A bola rola nos campos do Senhor

Meu amigo Carlos Moraes – que já foi padre em outra encarnação, é jornalista brilhante desde os tempos da velha Realidade e será sempre gaúcho de Lavras do Sul, embora hoje se homizie num rancho em Boissucanga, dispensando diariamente fino trato à língua portuguesa na reinvenção de casos que renderão a coletânea 57 histórias de salvação pela bobagem – acaba de me enviar um texto que tenho de dividir com você.

Depois de ler, me diga se não há algo de divino no futebol.

Para a glória do Senhor

    Já eu durante os longos anos de seminário fui aprendendo, acho, as melhores maneiras de se relacionar com o rebanho, mas nos primeiros anos de padre vi que, às vezes, a melhor coisa que um pastor faz é  – entrar em campo.

   Aprendi isso nuns terços que a paróquia organizava nos bairros mais distantes. O mais temido deles era numa tal de Vila do Torrão. Seu Lúcio Reis, nosso homem por lá, logo no primeiro dia me confessou: “O povo aqui, senhor padre, não coopera. E, quando pode, anarquiza”.

    Esse era o quadro, e o terço naquela tarde era na casa da dona Zuleiquinha, uma baixinha de certa idade, mas bem militante. Depois da reza, o costume: levar em procissão a imagem da santa até a casa onde teria lugar o terço seguinte.

    Acontece  que o time local estava treinando num magnífico campo bem na frente da casa da dona Zuleiquinha  e justo  lá do outro lado ficava a casa do próximo terço.  Diplomático, sugeri:

    – Vamos dar a volta no campo, não temos pressa.

    Mas a baixinha retrucou no ato:

    – Não, senhor, eles que parem o jogo: o que a gente não pode é ter vergonha da nossa fé.

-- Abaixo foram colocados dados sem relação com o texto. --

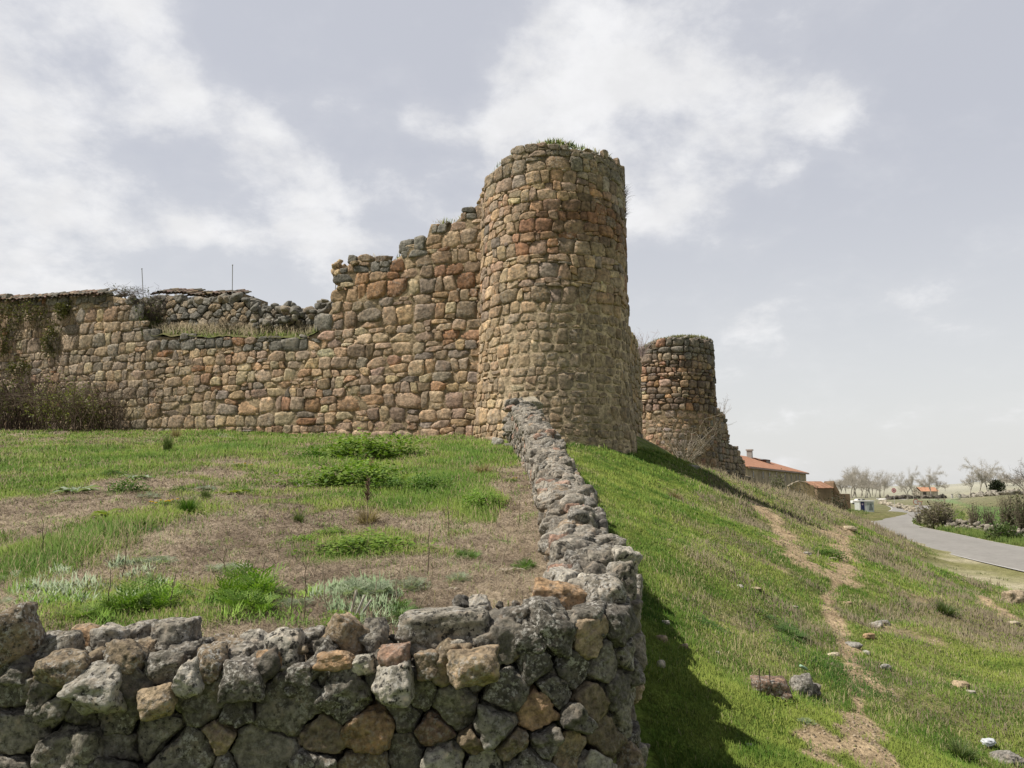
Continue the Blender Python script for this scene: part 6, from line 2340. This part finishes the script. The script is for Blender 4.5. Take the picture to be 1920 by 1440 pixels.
# ochre ruin
Y = 96
p0 = P(1480, 930, Y)
ru = thing('ruined_house', 'small ochre stone ruin with a rounded broken top', 'ruin', (p0[0], p0[1], -3))
zf_ = lambda py: P(1500, py, Y)[2]
k = Y / FPX
rough_wall(ru, 'front_wall', np.array([p0[0], Y]), (1, 0), [(0, zf_(912)), (10 * k, zf_(906)), (20 * k, zf_(903)), (32 * k, zf_(905)), (36 * k, zf_(909)), (46 * k, zf_(909)), (47 * k, zf_(914))], -3.2, .6, (.40, .31, .18))
rough_wall(ru, 'side_wall', np.array([p0[0] + 47 * k, Y + .7]), (.15, .99), [(0, zf_(913)), (2, zf_(911)), (4, zf_(916))], -3.2, .6, (.45, .33, .18))
mb = MB()
for q in range(26):
    x = p0[0] + q * 36 * k / 26
    zz = np.interp(q / 26, [0, .28, .55, .89, 1], [zf_(912), zf_(906), zf_(903), zf_(905), zf_(909)])
    V, F = free_rock((.16, .3, .08), 1, 10, .1)
    mb.add(V + [x - p0[0], .2, zz + .05 + 3], F, (.30, .26, .2))
mb.build('coping', M_PLASTER, ru)
# red roofed shed
Y = 112
k = Y / FPX
p0 = P(1533, 930, Y)
sh = thing('old_shed', 'small old stone shed with a sloping red tile roof beside the road', 'shed', (p0[0], Y, -3.9))
z_ = lambda py: P(1550, py, Y)[2] + 3.9
wv = 30 * k
mb = MB()
V = [(0, 0, 0), (wv, 0, 0), (wv, 4.2, 0), (0, 4.2, 0), (0, 0, z_(915)), (wv, 0, z_(914)), (wv, 4.2, z_(903)), (0, 4.2, z_(903.5))]
mb.add(V, np.array([(0, 1, 5, 4), (1, 2, 6, 5), (2, 3, 7, 6), (3, 0, 4, 7)]), (.27, .20, .135))
mb.build('wall', M_PLASTER, sh, False)
mb = MB()
nt_ = 13
for i in range(nt_):
    x0, x1 = -.15 + (wv + .2) * i / nt_, -.15 + (wv + .2) * (i + .8) / nt_
    a = np.linspace(0, pi, 5)
    xs = (x0 + x1) / 2 - (x1 - x0) / 2 * np.cos(a)
    lo = np.stack([xs, np.full(5, -.25), z_(915.5) + .08 * np.sin(a)], 1)
    hi_ = np.stack([xs, np.full(5, 4.3), z_(902.5) + .08 * np.sin(a)], 1)
    mb.add(np.concatenate([lo, hi_]), grid_faces(2, 5), np.array([.33, .19, .125]) * rng.uniform(.75, 1.15))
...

    E a breve procissão foi adentrando ao gramado, dona Zuleiquinha à frente de santa na mão, eu lá atrás acho que meio envergonhado da minha fé. A um apito do técnico, a turma parou de fato o jogo. Um lá que parecia ser o beque central ficou acompanhado a cena com bola embaixo do braço e um sorrisinho irônico na cara.

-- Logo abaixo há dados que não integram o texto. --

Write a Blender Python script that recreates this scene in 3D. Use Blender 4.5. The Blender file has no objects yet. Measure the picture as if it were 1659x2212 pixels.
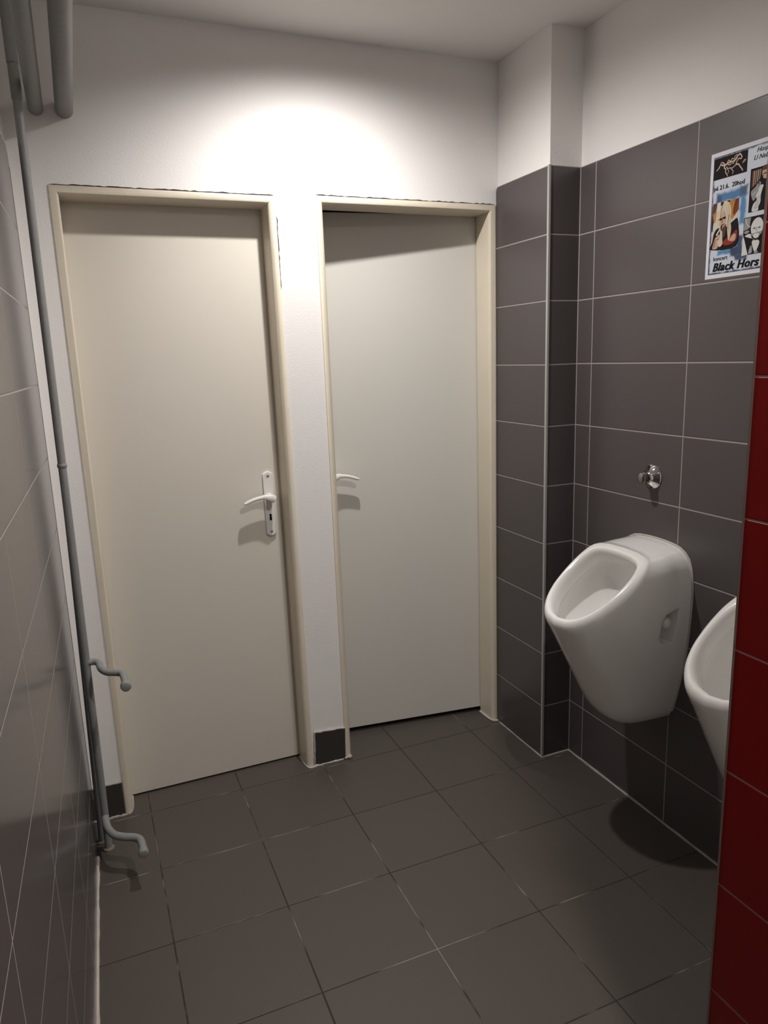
import bpy, bmesh, math, random
import numpy as np
from mathutils import Vector, Matrix

random.seed(4)
scn = bpy.context.scene
COL = scn.collection
PI = math.pi

# ------------------------------------------------------------------ helpers
def link(o):
    COL.objects.link(o)
    return o

def tag(o, label=None, cat=None, group=None, kind=None):
    if label: o['label'] = label
    if cat: o['category'] = cat
    if group: o['group'] = group
    if kind: o['kind'] = kind
    return o

def empty(name, loc=(0, 0, 0)):
    o = bpy.data.objects.new(name, None)
    o.empty_display_size = 0.05
    o.location = loc
    return link(o)

def smooth_by_angle(me, deg=35):
    for p in me.polygons:
        p.use_smooth = True
    bm = bmesh.new(); bm.from_mesh(me)
    a = math.radians(deg)
    for e in bm.edges:
        if len(e.link_faces) == 2:
            try:
                if e.calc_face_angle() > a: e.smooth = False
            except ValueError:
                pass
    bm.to_mesh(me); bm.free()

def obj(name, bm, mat, parent=None, smooth=None, bevel=0, loc=None):
    me = bpy.data.meshes.new(name)
    bmesh.ops.recalc_face_normals(bm, faces=bm.faces[:])
    bm.to_mesh(me); bm.free()
    mats = mat if isinstance(mat, (list, tuple)) else [mat]
    for m in mats: me.materials.append(m)
    if smooth: smooth_by_angle(me, smooth)
    o = bpy.data.objects.new(name, me)
    link(o)
    if parent: o.parent = parent
    if loc: o.location = loc
    if bevel:
        b = o.modifiers.new('bevel', 'BEVEL'); b.width = bevel; b.segments = 2; b.limit_method = 'ANGLE'
    return o

def hexa(bm, pts, mi=0):
    """eight points: bottom ring of four, then top ring of four"""
    v = [bm.verts.new(p) for p in pts]
    for f in ((0, 1, 2, 3), (7, 6, 5, 4), (0, 4, 5, 1), (1, 5, 6, 2), (2, 6, 7, 3), (3, 7, 4, 0)):
        bm.faces.new([v[i] for i in f]).material_index = mi

def box(bm, x0, x1, y0, y1, z0, z1, mi=0):
    hexa(bm, [(x0, y0, z0), (x1, y0, z0), (x1, y1, z0), (x0, y1, z0),
              (x0, y0, z1), (x1, y0, z1), (x1, y1, z1), (x0, y1, z1)], mi)

def catmull(pts, n=8, closed=False):
    P = [Vector(p) for p in pts]
    out = []
    m = len(P)
    rng = range(m if closed else m - 1)
    for i in rng:
        if closed:
            a, b, c, d = P[i - 1], P[i], P[(i + 1) % m], P[(i + 2) % m]
        else:
            a = P[i - 1] if i > 0 else P[0] * 2 - P[1]
            b, c = P[i], P[i + 1]
            d = P[i + 2] if i + 2 < m else P[-1] * 2 - P[-2]
        for k in range(n):
            t = k / n
            out.append(0.5 * ((2 * b) + (c - a) * t + (2 * a - 5 * b + 4 * c - d) * t * t + (3 * b - a - 3 * c + d) * t ** 3))
    if not closed: out.append(P[-1])
    return out

def tube(bm, pts, r, seg=16, caps=True, closed=False, mi=0):
    P = [Vector(p) for p in pts]
    n = len(P)
    R = r if isinstance(r, (list, tuple)) else [r] * n
    rings = []
    up = None
    for i in range(n):
        if closed: t = (P[(i + 1) % n] - P[i - 1])
        else: t = P[min(i + 1, n - 1)] - P[max(i - 1, 0)]
        t.normalize()
        if up is None:
            up = t.orthogonal().normalized()
        else:
            up = (up - t * up.dot(t)).normalized()
        s = t.cross(up)
        rings.append([bm.verts.new(P[i] + (up * math.cos(2 * PI * k / seg) + s * math.sin(2 * PI * k / seg)) * R[i]) for k in range(seg)])
    for i in range(n if closed else n - 1):
        a, b = rings[i], rings[(i + 1) % n]
        for k in range(seg):
            bm.faces.new((a[k], a[(k + 1) % seg], b[(k + 1) % seg], b[k])).material_index = mi
    if caps and not closed:
        bm.faces.new(rings[0][::-1]).material_index = mi
        bm.faces.new(rings[-1]).material_index = mi

def lathe(bm, prof, origin, axis, seg=40):
    """prof: list of (distance along axis, radius)"""
    ax = Vector(axis).normalized(); up = ax.orthogonal().normalized(); s = ax.cross(up)
    o = Vector(origin)
    rings = []
    for d, r in prof:
        if r < 1e-6: rings.append([bm.verts.new(o + ax * d)])
        else: rings.append([bm.verts.new(o + ax * d + (up * math.cos(2 * PI * k / seg) + s * math.sin(2 * PI * k / seg)) * r) for k in range(seg)])
    for a, b in zip(rings, rings[1:]):
        for k in range(seg):
            k2 = (k + 1) % seg
            if len(a) == 1: bm.faces.new((a[0], b[k], b[k2]))
            elif len(b) == 1: bm.faces.new((a[k], a[k2], b[0]))
            else: bm.faces.new((a[k], a[k2], b[k2], b[k]))

# ------------------------------------------------------------------ materials
def newmat(name):
    m = bpy.data.materials.new(name); m.use_nodes = True
    nt = m.node_tree
    return m, nt, nt.nodes['Principled BSDF']

def nd(nt, typ, **kw):
    n = nt.nodes.new(typ)
    for k, v in kw.items():
        setattr(n, k, v)
    return n

def mth(nt, op, a, b=None, c=None):
    n = nd(nt, 'ShaderNodeMath', operation=op)
    for i, v in enumerate((a, b, c)):
        if v is None: continue
        if isinstance(v, (int, float)): n.inputs[i].default_value = v
        else: nt.links.new(v, n.inputs[i])
    return n.outputs[0]

def mixc(nt, f, a, b):
    n = nd(nt, 'ShaderNodeMix', data_type='RGBA')
    for s, v in ((0, f), (6, a), (7, b)):
        if isinstance(v, (int, float)): n.inputs[s].default_value = v
        elif isinstance(v, tuple): n.inputs[s].default_value = (*v, 1) if len(v) == 3 else v
        else: nt.links.new(v, n.inputs[s])
    return n.outputs[2]

def noise(nt, scale, detail=3, rough=.5, vec=None):
    n = nd(nt, 'ShaderNodeTexNoise'); n.inputs['Scale'].default_value = scale
    n.inputs['Detail'].default_value = detail; n.inputs['Roughness'].default_value = rough
    if vec is None: vec = nd(nt, 'ShaderNodeTexCoord').outputs['Object']
    nt.links.new(vec, n.inputs['Vector'])
    return n.outputs['Fac']

def mrange(nt, v, a, b, c=0., d=1., smooth=True):
    n = nd(nt, 'ShaderNodeMapRange')
    if smooth: n.interpolation_type = 'SMOOTHSTEP'
    nt.links.new(v, n.inputs[0])
    for i, x in enumerate((a, b, c, d)): n.inputs[i + 1].default_value = x
    return n.outputs[0]

def bump(nt, bsdf, h, dist, strength=1.):
    b = nd(nt, 'ShaderNodeBump'); b.inputs['Distance'].default_value = dist; b.inputs['Strength'].default_value = strength
    nt.links.new(h, b.inputs['Height']); nt.links.new(b.outputs[0], bsdf.inputs['Normal'])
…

   E nós passando, passando. Acho que demorou assim umas vinte horas para chegar lá do outro lado.

   Na volta não quis nem saber. Abri o porta-malas do fusquinha da paróquia e fui catando as armas, que sempre ando com elas no carro – chuteiras, meias e uma camiseta velha do Internacional. A seguir,  pedi ao técnico uma oportunidade entre os reservas.

   Ele ficou bastante surpreso com a minha transformação, mas terminou concordando, meio assim.  Vi que todo mundo ficou meio assim. E percebi também que a torcida foi rapidamente aumentando. O padre vai jogar! O padre vai jogar!

   Eu, ao entrar em campo,  nem invoquei a santinha, fui direto a Javé, o Deus do Antigo Testamento que, esse sim, nas grandes batalhas era de chegar junto com seu povo. E acho que baixou sobre mim o espírito daquele Josué  que,   ao puro som das trombetas, ou no apito como hoje se diria,  tomou a cidade de Jericó.

    A verdade é que, naquela tarde, joguei demais.  Driblei, passei e finalizei como nunca. Uma hora lá enfiei uma caneta entre as pernas do tal becão irônico, dele até hoje andar perguntando por onde foi que aquela bola passou. Os titulares perderam 4 a 2. No fim, o técnico veio me cumprimentar:

     – O senhor, hein seu padre. Atravessa o campo rezando e volta omilhando.

    Os terços na Vila do Torrão não só foram ficando mais concorridos como um dia o técnico me convidou para participar mais vezes dos treinos. Aceitei na hora, para a glória do Senhor.